I respectfully disagree with the classification of this issue as not-intuitive-behavior. The behavior where z.unknown() in a Zod object schema infers an optional field is in direct contradiction with TypeScript's type system expectations. In TypeScript, { a: unknown } and { a?: unknown } represent fundamentally different concepts: the former is a required field, whereas the latter suggests an optional one. This distinction is not only crucial for type-checking and data integrity but also affects runtime behavior significantly.

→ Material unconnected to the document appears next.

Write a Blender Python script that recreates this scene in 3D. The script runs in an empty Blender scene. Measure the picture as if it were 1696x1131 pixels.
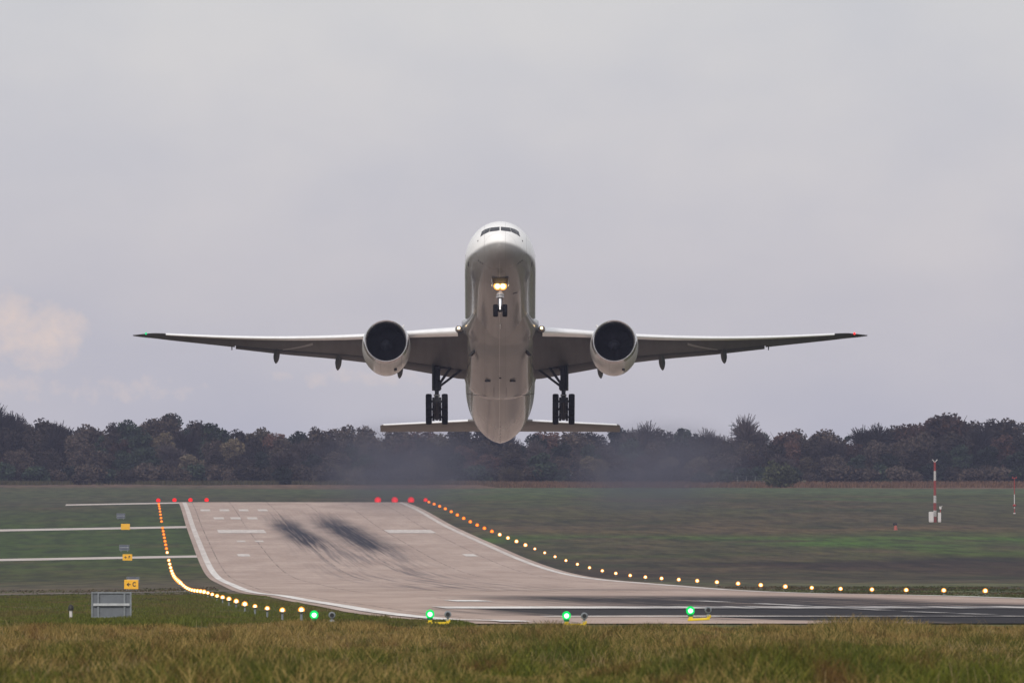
import bpy, math, random
import numpy as np
from mathutils import Vector, Matrix
R = math.radians
scene = bpy.context.scene
COL = scene.collection
rng = np.random.default_rng(7)
random.seed(7)

# ------------------------------------------------------------------ camera
CZ = 10.0                                   # camera height; the runway threshold lies about 4 m lower
cam_d = bpy.data.cameras.new("camera")
cam = bpy.data.objects.new("camera", cam_d); COL.objects.link(cam)
cam_d.sensor_width = 36; cam_d.lens = 600; cam_d.clip_start = 1; cam_d.clip_end = 40000
cam.location = (0, 0, CZ)
cam.rotation_euler = (R(90 + 0.4145), 0, R(-1.2625))
cam_d.dof.use_dof = True; cam_d.dof.focus_distance = 1490; cam_d.dof.aperture_fstop = 19
scene.camera = cam

# ------------------------------------------------------------------ sky, sun, exposure
SUN_EL, SUN_AZ = 34.0, 200.0                # sun stands behind the camera, slightly to the left (azimuth from +Y clockwise)
world = bpy.data.worlds.new("World"); scene.world = world; world.use_nodes = True
wn, wl = world.node_tree.nodes, world.node_tree.links
wn.clear()
def W(t, **k):
    n = wn.new(t)
    for a, b in k.items(): setattr(n, a, b)
    return n
wout = W("ShaderNodeOutputWorld")
sky = W("ShaderNodeTexSky", sky_type='NISHITA', sun_disc=False)
sky.sun_elevation = R(SUN_EL); sky.sun_rotation = R(SUN_AZ); sky.air_density = 1.2; sky.dust_density = 3.0
bg1 = W("ShaderNodeBackground"); bg1.inputs[1].default_value = 0.08
wl.new(sky.outputs[0], bg1.inputs[0])
tc = W("ShaderNodeTexCoord")
mapn = W("ShaderNodeMapping"); mapn.inputs['Scale'].default_value = (55, 55, 95)
wl.new(tc.outputs['Generated'], mapn.inputs[0])
nz = W("ShaderNodeTexNoise"); nz.inputs['Scale'].default_value = 1.0; nz.inputs['Detail'].default_value = 5; nz.inputs['Roughness'].default_value = .5
wl.new(mapn.outputs[0], nz.inputs[0])
rp = W("ShaderNodeValToRGB")
e = rp.color_ramp.elements
e[0].position = .36; e[0].color = (.672, .664, .702, 1)
e[1].position = .66; e[1].color = (.755, .730, .735, 1)
wl.new(nz.outputs[0], rp.inputs[0])
# height gradient of the overcast: brighter and cooler overhead, lilac low down
sep = W("ShaderNodeSeparateXYZ"); wl.new(tc.outputs['Generated'], sep.inputs[0])
gr = W("ShaderNodeValToRGB"); g = gr.color_ramp.elements
g[0].position = 0.0; g[0].color = (.845, .85, .945, 1)
g[1].position = 1.0; g[1].color = (1.15, 1.16, 1.18, 1)
n_ = g.new(.012); n_.color = (1.0, .985, 1.0, 1)
n_ = g.new(.030); n_.color = (.99, 1.02, 1.02, 1)
wl.new(sep.outputs[2], gr.inputs[0])
mul = W("ShaderNodeMixRGB", blend_type='MULTIPLY'); mul.inputs[0].default_value = 1
wl.new(rp.outputs[0], mul.inputs[1]); wl.new(gr.outputs[0], mul.inputs[2])
# a sunlit cumulus low on the left
def wmath(op, a, b=None, clamp=False):
    n = W("ShaderNodeMath", operation=op); n.use_clamp = clamp
    for i, v in enumerate((a, b)):
        if v is None: continue
        if isinstance(v, (int, float)): n.inputs[i].default_value = v
        else: wl.new(v, n.inputs[i])
    return n.outputs[0]
puff = None
for (cx, cz, rx, rz) in ((-.0068, .0078, .0036, .0020), (-.0056, .0072, .0030, .0018), (-.0043, .0079, .0016, .0016), (-.0075, .0085, .0022, .0018), (-.0072, .0046, .0060, .0013), (-.0005, .0044, .0070, .0014), (.0130, .0050, .0090, .0010)):
    dx = wmath('DIVIDE', wmath('SUBTRACT', sep.outputs[0], cx), rx)
    dz = wmath('DIVIDE', wmath('SUBTRACT', sep.outputs[2], cz), rz)
    r2 = wmath('ADD', wmath('MULTIPLY', dx, dx), wmath('MULTIPLY', dz, dz))
    m = wmath('SUBTRACT', 1.0 if cz > .006 else .30, r2)
    puff = m if puff is None else wmath('MAXIMUM', puff, m)
map2 = W("ShaderNodeMapping"); map2.inputs['Scale'].default_value = (900, 900, 1000)
wl.new(tc.outputs['Generated'], map2.inputs[0])
nz2 = W("ShaderNodeTexNoise"); nz2.inputs['Scale'].default_value = 1.0; nz2.inputs['Detail'].default_value = 6; nz2.inputs['Roughness'].default_value = .55
wl.new(map2.outputs[0], nz2.inputs[0])
front = wmath('GREATER_THAN', sep.outputs[1], 0.0)
pm = wmath('MULTIPLY', wmath('ADD', puff, wmath('MULTIPLY', wmath('SUBTRACT', nz2.outputs[0], .5), 2.2)), .75, True)
pm = wmath('MULTIPLY', wmath('MULTIPLY', pm, front), .95)
mixp = W("ShaderNodeMixRGB"); mixp.inputs[2].default_value = (.90, .76, .70, 1)
wl.new(pm, mixp.inputs[0]); wl.new(mul.outputs[0], mixp.inputs[1])
bg2 = W("ShaderNodeBackground"); bg2.inputs[1].default_value = 1.0
wl.new(mixp.outputs[0], bg2.inputs[0])
mixs = W("ShaderNodeMixShader"); mixs.inputs[0].default_value = .9
wl.new(bg1.outputs[0], mixs.inputs[1]); wl.new(bg2.outputs[0], mixs.inputs[2])
wl.new(mixs.outputs[0], wout.inputs[0])
sd = bpy.data.lights.new("sun", 'SUN'); sd.energy = 2.4; sd.angle = R(10); sd.color = (1, .93, .84)
sun = bpy.data.objects.new("sun", sd); COL.objects.link(sun)
az, el = R(SUN_AZ), R(SUN_EL)
to_sun = Vector((math.sin(az) * math.cos(el), math.cos(az) * math.cos(el), math.sin(el)))
sun.rotation_euler = to_sun.to_track_quat('Z', 'Y').to_euler()
scene.view_settings.view_transform = 'Standard'; scene.view_settings.look = 'None'
scene.view_settings.exposure = 0.0; scene.view_settings.gamma = 1.0
cy = scene.cycles
cy.max_bounces = 6; cy.diffuse_bounces = 2; cy.glossy_bounces = 3; cy.transmission_bounces = 2
cy.volume_bounces = 0; cy.transparent_max_bounces = 4; cy.sample_clamp_indirect = 4
cy.use_denoising = True

# ------------------------------------------------------------------ helpers
def tag(o, label, cat, group=None, kind=None):
    o["label"] = label; o["category"] = cat
    if group: o["group"] = group
    if kind: o["kind"] = kind
    return o
def empty(name, loc=(0, 0, 0), rot=(0, 0, 0)):
    o = bpy.data.objects.new(name, None); COL.objects.link(o)
    o.location = loc; o.rotation_euler = rot; o.empty_display_size = .2
    return o
def mesh_obj(name, verts, faces, mat, parent=None, smooth=True):
    me = bpy.data.meshes.new(name)
    me.from_pydata([tuple(v) for v in verts], [], [tuple(f) for f in faces])
    me.validate()
    if mat: me.materials.append(mat)
    me.polygons.foreach_set("use_smooth", [smooth] * len(me.polygons))
    me.update()
    o = bpy.data.objects.new(name, me); COL.objects.link(o)
    if parent: o.parent = parent
    return o
def np_mesh(name, verts, quads, mat, parent=None, attr=None, smooth=False):
    """fast mesh of quads from numpy arrays"""
    me = bpy.data.meshes.new(name)
    nv, nf, k = len(verts), len(quads), quads.shape[1]
    me.vertices.add(nv); me.vertices.foreach_set("co", verts.astype(np.float32).ravel())
    me.loops.add(nf * k); me.loops.foreach_set("vertex_index", quads.astype(np.int32).ravel())
    me.polygons.add(nf)
    me.polygons.foreach_set("loop_start", np.arange(0, nf * k, k, dtype=np.int32))
    me.polygons.foreach_set("loop_total", np.full(nf, k, dtype=np.int32))
    me.polygons.foreach_set("use_smooth", np.full(nf, smooth))
    if attr is not None:
        a = me.attributes.new("tint", 'FLOAT', 'POINT'); a.data.foreach_set("value", attr.astype(np.float32))
    me.materials.append(mat); me.update(calc_edges=True)
    o = bpy.data.objects.new(name, me); COL.objects.link(o)
    if parent: o.parent = parent
    return o
class MB:
    def __init__(s): s.v = []; s.f = []
    def add(s, verts, faces):
        b = len(s.v); s.v += [tuple(map(float, p)) for p in verts]; s.f += [tuple(b + i for i in f) for f in faces]
    def box(s, c, d, M=None):
        x, y, z = (q / 2 for q in d)
        vs = [Vector((i * x, j * y, k * z)) for k in (-1, 1) for j in (-1, 1) for i in (-1, 1)]
        if M is not None: vs = [M @ p for p in vs]
        vs = [p + Vector(c) for p in vs]
        s.add(vs, [(0, 2, 3, 1), (4, 5, 7, 6), (0, 1, 5, 4), (2, 6, 7, 3), (0, 4, 6, 2), (1, 3, 7, 5)])
    def bbox(s, c, d, bev):                  # chamfered box
        x, y, z = (q / 2 for q in d); b = min(bev, x * .9, y * .9, z * .9)
        ring = [(x - b, y), (x, y - b), (x, -y + b), (x - b, -y), (-x + b, -y), (-x, -y + b), (-x, y - b), (-x + b, y)]
        lv = [(-z, b), (-z + b, 0), (z - b, 0), (z, b)]
        vs = []
        for zz, ins in lv:
            for px, py in ring:
                vs.append((c[0] + px - math.copysign(ins, px), c[1] + py - math.copysign(ins, py), c[2] + zz))
        fs = [tuple(reversed(range(8))), tuple(range(24, 32))]
        for l in range(3):
            for i in range(8):
                j = (i + 1) % 8; fs.append((l * 8 + j, l * 8 + i, (l + 1) * 8 + i, (l + 1) * 8 + j)[::-1])
        s.add(vs, fs)
    def tube(s, p0, p1, r0, r1=None, n=12, caps=True):
        r1 = r0 if r1 is None else r1
        p0, p1 = Vector(p0), Vector(p1); d = (p1 - p0).normalized()
        a = d.orthogonal().normalized(); b = d.cross(a)
        vs = []
        for p, r in ((p0, r0), (p1, r1)):
            for i in range(n):
                t = 2 * math.pi * i / n; vs.append(p + (a * math.cos(t) + b * math.sin(t)) * r)
        fs = [(i, (i + 1) % n, n + (i + 1) % n, n + i) for i in range(n)]
        if caps: fs += [tuple(reversed(range(n))), tuple(range(n, 2 * n))]
        s.add(vs, fs)
    def lathe(s, prof, M, n=32, caps=False):  # prof (axial, radius) along local +Y of M
        vs = []; k = len(prof)
        for y, r in prof:
            for i in range(n):
                t = 2 * math.pi * i / n; vs.append(M @ Vector((r * math.cos(t), y, r * math.sin(t))))
        fs = []
        for j in range(k - 1):
            for i in range(n):
                q = (i + 1) % n; fs.append((j * n + i, j * n + q, (j + 1) * n + q, (j + 1) * n + i))
        if caps: fs += [tuple(range(n)), tuple(reversed(range((k - 1) * n, k * n)))]
        s.add(vs, fs)
    def loft(s, rings, caps=True):
        n = len(rings[0]); vs = [p for r in rings for p in r]; fs = []
        for j in range(len(rings) - 1):
            for i in range(n):
                q = (i + 1) % n; fs.append((j * n + i, j * n + q, (j + 1) * n + q, (j + 1) * n + i))
        if caps: fs += [tuple(reversed(range(n))), tuple(range((len(rings) - 1) * n, len(rings) * n))]
        s.add(vs, fs)
    def build(s, name, mat, parent=None, smooth=True, fix=True):
        o = mesh_obj(name, s.v, s.f, mat, parent, smooth)
        if fix:
            import bmesh
            bm = bmesh.new(); bm.from_mesh(o.data); bmesh.ops.recalc_face_normals(bm, faces=bm.faces)
            if smooth:
                for ed in bm.edges:
                    if len(ed.link_faces) == 2 and ed.calc_face_angle(0) > R(38): ed.smooth = False
            bm.to_mesh(o.data); bm.free()
        return o
def copy_tree(o, parent=None):
    c = o.copy(); COL.objects.link(c); c.parent = parent
    for ch in list(o.children): copy_tree(ch, c)
    return c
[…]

To illustrate, in runtime, 'a' in {} and 'a' in { a: undefined } yield different results, underlining the importance of this distinction. The current Zod implementation seems to overlook this aspect, leading to potential confusion and bugs, especially in scenarios where strict type adherence and runtime behavior are critical.

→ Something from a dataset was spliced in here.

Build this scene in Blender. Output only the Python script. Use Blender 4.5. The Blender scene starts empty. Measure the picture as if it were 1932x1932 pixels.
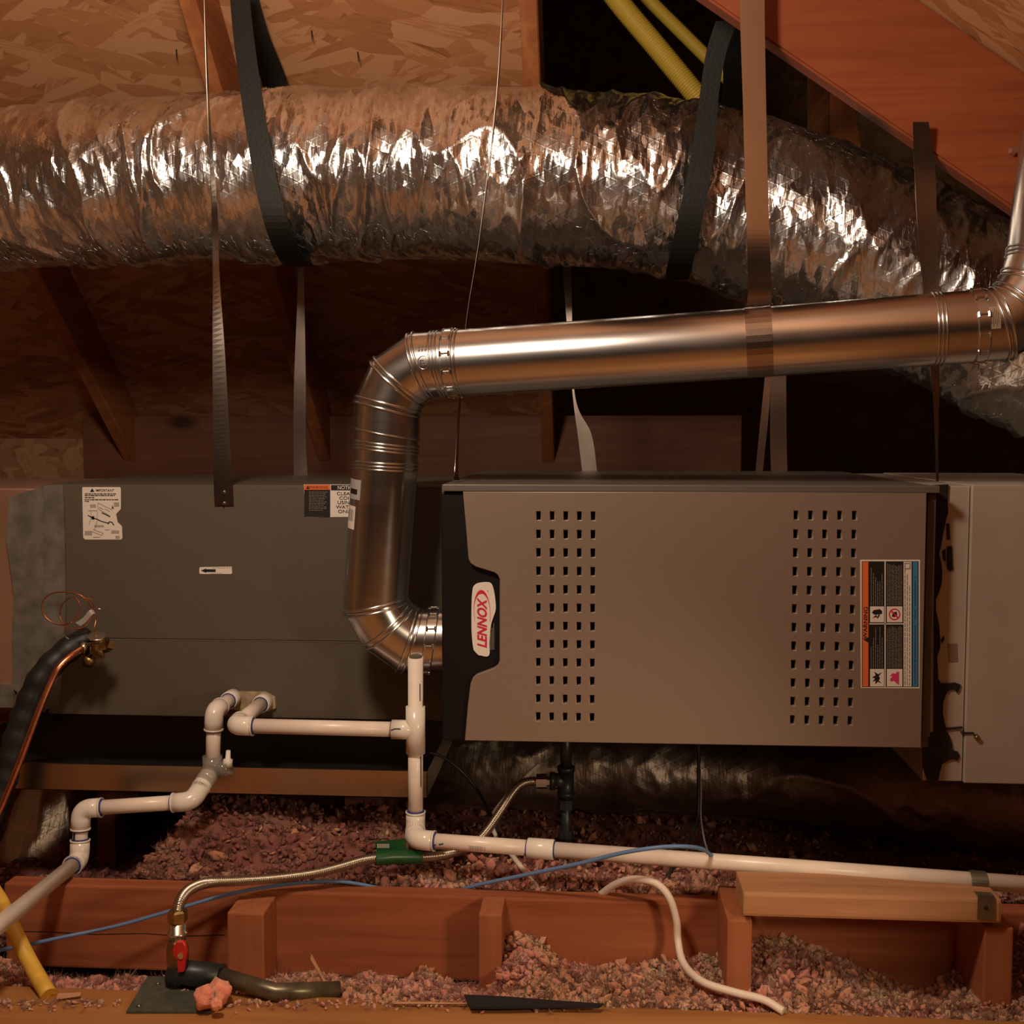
import bpy, bmesh, math, random
import numpy as np
from mathutils import Vector, Matrix, noise

random.seed(7)
R = math.radians
SC = bpy.context.scene
COL = SC.collection

# ------------------------------------------------------------------ camera, light, exposure
F_PX, CX, CY = 2150.0, 966.0, 966.0
CAM_LOC = Vector((0.0, -1.97, 1.0))
CAM_ROT = (R(86.0), 0.0, R(4.0))
cam_data = bpy.data.cameras.new('camera')
cam_data.sensor_width = 36.0
cam_data.lens = 36.0 * F_PX / 1932.0
cam_data.clip_start = 0.02
cam = bpy.data.objects.new('camera', cam_data)
cam.location = CAM_LOC
cam.rotation_euler = CAM_ROT
COL.objects.link(cam)
SC.camera = cam

world = bpy.data.worlds.new('attic_dark')
world.use_nodes = True
world.node_tree.nodes['Background'].inputs[0].default_value = (0.02, 0.013, 0.008, 1)
world.node_tree.nodes['Background'].inputs[1].default_value = 0.3
SC.world = world

bulb = bpy.data.lights.new('attic_bulb', 'POINT')
bulb.energy = 52.0
bulb.color = (1.0, 0.77, 0.58)
bulb.shadow_soft_size = 0.11
bulb_ob = bpy.data.objects.new('attic_bulb', bulb)
bulb_ob.location = (-0.48, -1.0, 1.78)
COL.objects.link(bulb_ob)
lamp = bpy.data.lights.new('work_lamp', 'SPOT')      # low work lamp on the attic floor, right of the camera
lamp.energy = 17.0
lamp.color = (1.0, 0.72, 0.47)
lamp.shadow_soft_size = 0.06
lamp.spot_size = R(74)
lamp.spot_blend = 0.9
lamp_ob = bpy.data.objects.new('work_lamp', lamp)
lamp_ob.location = (0.62, -1.08, 0.72)
lamp_ob.rotation_euler = (Vector((-0.22, -0.12, -0.02)) - Vector(lamp_ob.location)).to_track_quat('-Z', 'Y').to_euler()
COL.objects.link(lamp_ob)

SC.view_settings.view_transform = 'Standard'
SC.view_settings.look = 'None'
SC.view_settings.exposure = 0.14
SC.view_settings.gamma = 1.0
SC.view_settings.use_curve_mapping = False

ROTM = __import__('mathutils').Euler(CAM_ROT, 'XYZ').to_matrix()


def ray(px, py):
    return ROTM @ Vector(((px - CX) / F_PX, -(py - CY) / F_PX, -1.0))


def W(px, py, Y):
    """real point on the plane Y seen at that spot of the photograph"""
    d = ray(px, py)
    return CAM_LOC + d * ((Y - CAM_LOC.y) / d.y)


def WZ(px, py, z):
    d = ray(px, py)
    return CAM_LOC + d * ((z - CAM_LOC.z) / d.z)


# ------------------------------------------------------------------ materials
def new_mat(name):
    m = bpy.data.materials.new(name)
    m.use_nodes = True
    nt = m.node_tree
    b = nt.nodes['Principled BSDF']
    return m, nt, b


def N(nt, kind, **kw):
    n = nt.nodes.new(kind)
    for k, v in kw.items():
        if k.startswith('i_'):
            n.inputs[k[2:].replace('_', ' ')].default_value = v
        else:
            setattr(n, k, v)
    return n


def ramp(nt, src, stops):
    r = nt.nodes.new('ShaderNodeValToRGB')
    els = r.color_ramp.elements
    while len(els) < len(stops):
        els.new(0.5)
    for e, (p, c) in zip(els, stops):
        e.position = p
        e.color = (c[0], c[1], c[2], 1)
    nt.links.new(src, r.inputs[0])
    return r.outputs[0]


def coords(nt, scale=(1, 1, 1), rot=(0, 0, 0)):
    t = nt.nodes.new('ShaderNodeTexCoord')
    mp = nt.nodes.new('ShaderNodeMapping')
    mp.inputs['Scale'].default_value = scale
    mp.inputs['Rotation'].default_value = rot
    nt.links.new(t.outputs['Object'], mp.inputs[0])
    return mp.outputs[0]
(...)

While I appreciate the suggested workarounds using z.unknown().refine or z.custom for runtime solutions, they do not address the core issue of TypeScript compile-time type inference. This discrepancy is more than just a non-intuitive-behavior; it represents a deviation from the established TypeScript standards.

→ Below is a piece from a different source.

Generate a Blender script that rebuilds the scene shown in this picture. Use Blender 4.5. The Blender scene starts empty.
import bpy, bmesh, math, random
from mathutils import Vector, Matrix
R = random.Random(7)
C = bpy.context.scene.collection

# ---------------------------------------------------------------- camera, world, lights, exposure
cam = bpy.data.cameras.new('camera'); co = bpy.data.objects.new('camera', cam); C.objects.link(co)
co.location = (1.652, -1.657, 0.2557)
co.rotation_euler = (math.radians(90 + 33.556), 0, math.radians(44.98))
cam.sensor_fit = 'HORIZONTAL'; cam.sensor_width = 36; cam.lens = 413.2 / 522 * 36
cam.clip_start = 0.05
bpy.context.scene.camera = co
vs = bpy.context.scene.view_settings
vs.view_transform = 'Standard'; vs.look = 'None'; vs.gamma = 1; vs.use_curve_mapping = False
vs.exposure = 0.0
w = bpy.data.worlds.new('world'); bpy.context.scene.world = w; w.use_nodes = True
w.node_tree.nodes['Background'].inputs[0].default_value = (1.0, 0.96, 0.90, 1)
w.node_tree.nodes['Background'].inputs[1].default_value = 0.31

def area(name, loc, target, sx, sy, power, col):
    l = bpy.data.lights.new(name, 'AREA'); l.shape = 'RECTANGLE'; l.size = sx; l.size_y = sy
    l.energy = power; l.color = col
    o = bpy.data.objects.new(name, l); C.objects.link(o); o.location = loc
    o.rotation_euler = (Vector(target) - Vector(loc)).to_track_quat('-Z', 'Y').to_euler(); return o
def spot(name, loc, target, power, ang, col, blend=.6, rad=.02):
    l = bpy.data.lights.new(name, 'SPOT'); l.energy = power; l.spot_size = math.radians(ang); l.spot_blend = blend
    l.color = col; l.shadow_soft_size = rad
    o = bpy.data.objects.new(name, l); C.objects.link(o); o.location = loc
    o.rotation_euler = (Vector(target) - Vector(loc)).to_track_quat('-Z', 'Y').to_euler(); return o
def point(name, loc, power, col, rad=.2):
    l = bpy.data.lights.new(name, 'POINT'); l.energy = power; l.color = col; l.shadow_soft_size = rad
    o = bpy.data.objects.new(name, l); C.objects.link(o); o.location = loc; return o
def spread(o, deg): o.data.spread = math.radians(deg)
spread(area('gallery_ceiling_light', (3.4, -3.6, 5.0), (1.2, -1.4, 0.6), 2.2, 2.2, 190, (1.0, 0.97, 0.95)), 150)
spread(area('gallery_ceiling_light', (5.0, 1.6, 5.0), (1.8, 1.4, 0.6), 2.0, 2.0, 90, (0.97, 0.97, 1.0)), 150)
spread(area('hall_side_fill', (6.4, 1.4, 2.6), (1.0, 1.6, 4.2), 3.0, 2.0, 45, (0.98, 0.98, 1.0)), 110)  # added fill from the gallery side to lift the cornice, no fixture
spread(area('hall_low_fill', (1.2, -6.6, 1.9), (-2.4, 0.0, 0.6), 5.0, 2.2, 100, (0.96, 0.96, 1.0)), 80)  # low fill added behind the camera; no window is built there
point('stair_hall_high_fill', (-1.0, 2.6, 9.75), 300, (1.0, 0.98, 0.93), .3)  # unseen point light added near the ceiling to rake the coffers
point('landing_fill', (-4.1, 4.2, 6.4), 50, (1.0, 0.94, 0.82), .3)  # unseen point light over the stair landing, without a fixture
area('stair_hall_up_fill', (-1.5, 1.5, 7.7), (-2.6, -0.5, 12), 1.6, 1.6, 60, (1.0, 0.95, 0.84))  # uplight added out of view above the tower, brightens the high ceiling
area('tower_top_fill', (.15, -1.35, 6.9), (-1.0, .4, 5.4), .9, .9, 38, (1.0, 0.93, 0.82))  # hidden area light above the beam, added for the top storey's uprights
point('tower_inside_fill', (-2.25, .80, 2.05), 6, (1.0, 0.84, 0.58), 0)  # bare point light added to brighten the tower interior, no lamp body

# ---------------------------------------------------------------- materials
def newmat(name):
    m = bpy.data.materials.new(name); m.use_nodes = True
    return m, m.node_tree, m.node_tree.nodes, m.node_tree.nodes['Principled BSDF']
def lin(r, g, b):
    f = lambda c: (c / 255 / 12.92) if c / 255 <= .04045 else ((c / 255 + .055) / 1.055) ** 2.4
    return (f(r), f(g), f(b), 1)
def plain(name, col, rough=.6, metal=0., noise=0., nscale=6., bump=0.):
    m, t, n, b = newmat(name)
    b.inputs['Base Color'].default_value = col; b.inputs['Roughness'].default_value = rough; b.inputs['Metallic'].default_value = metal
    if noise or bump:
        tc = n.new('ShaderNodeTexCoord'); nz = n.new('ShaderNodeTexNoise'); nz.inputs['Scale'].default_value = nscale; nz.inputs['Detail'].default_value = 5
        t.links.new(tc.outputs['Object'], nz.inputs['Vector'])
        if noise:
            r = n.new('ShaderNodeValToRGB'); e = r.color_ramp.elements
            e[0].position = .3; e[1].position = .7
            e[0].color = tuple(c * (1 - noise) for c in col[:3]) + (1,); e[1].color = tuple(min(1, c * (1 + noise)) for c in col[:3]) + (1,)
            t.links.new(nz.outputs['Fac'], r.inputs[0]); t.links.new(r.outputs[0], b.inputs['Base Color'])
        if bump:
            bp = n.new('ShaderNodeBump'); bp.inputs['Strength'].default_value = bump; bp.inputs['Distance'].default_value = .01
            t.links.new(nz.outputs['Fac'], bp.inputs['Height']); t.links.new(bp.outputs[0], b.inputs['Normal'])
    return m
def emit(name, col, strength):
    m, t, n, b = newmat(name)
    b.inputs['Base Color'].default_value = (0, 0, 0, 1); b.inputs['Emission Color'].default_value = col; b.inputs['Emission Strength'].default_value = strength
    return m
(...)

Considering the importance of consistency with TypeScript's type system and the practical runtime implications, I believe this issue should be recognized as a bug. Addressing it accordingly would align Zod more closely with TypeScript standards and provide a more predictable and reliable experience for developers.

[JacobWeisenburger]

Very well written argument. You have won me over. Thank you for being respectful too. It goes a long way.

[schicks]

Silly workaround for the type level problem for now;

const Parser = z.object({
    key: z.unknown()
}).transform(({key}) => ({key}))

Because zod then treats the resulting type as the type after passing through the transformer, it correctly picks up the typescript behavior of treating the key as non optional since it was explicitly provided. This has the opposite issue of the workarounds @JacobWeisenburger presented; I think it would allow through values that do not have the key. To get both, you would need to first refine the object to confirm that the key was present, then transform to get the type to admit that.

[shaharke]

I would like to note that this also results in incorrect parsing behaviour. The following code will run without errors even though value is a required preoprty:

const Success = z.object({ value: z.unknown() });
Success.parse({ foo: "bar" });

[cimchd]

In case someone else still has this problem (like me today), I ended up defining the unknown field optional:

import { z } from 'zod';

const test = z.object({
  field: z.unknown().optional(),
});
type Test = z.infer<typeof test>;
// Expected: { field?: unknown }
// Actual: { field?: unknown }

This solved for me all type inconsistences after using z.infer.

[freddie-freeloader]

@cimchd The whole point of this issue is that you don't want the field to be optional.

[cimchd]

@cimchd The whole point of this issue is that you don't want the field to be optional.

I know. I just wanted to leave this workaround here in case it helps someone else. I don't know if this will ever change in zod.

[flex-hyuntae]

I aggree this In TypeScript, { a: unknown } and { a?: unknown } represent fundamentally different concepts

[flex-hyuntae]

same issue?? https://github.com/colinhacks/zod/issues/1628#issuecomment-2388637028

[dmeehan1968]

This also seems to trip up .required(). Docs: " the .required method makes all properties required."

const schema = z.object({
  field: z.unknown()
}).required()
// Expected: { field: unknown }
// Actual: { field?: unknown }

In this case, required has not resulted in field being required.

I'm also with @dilame in that just because unknown accepts undefined does not make it optional.

NB: z.any() also exhibits this undesirable behaviour.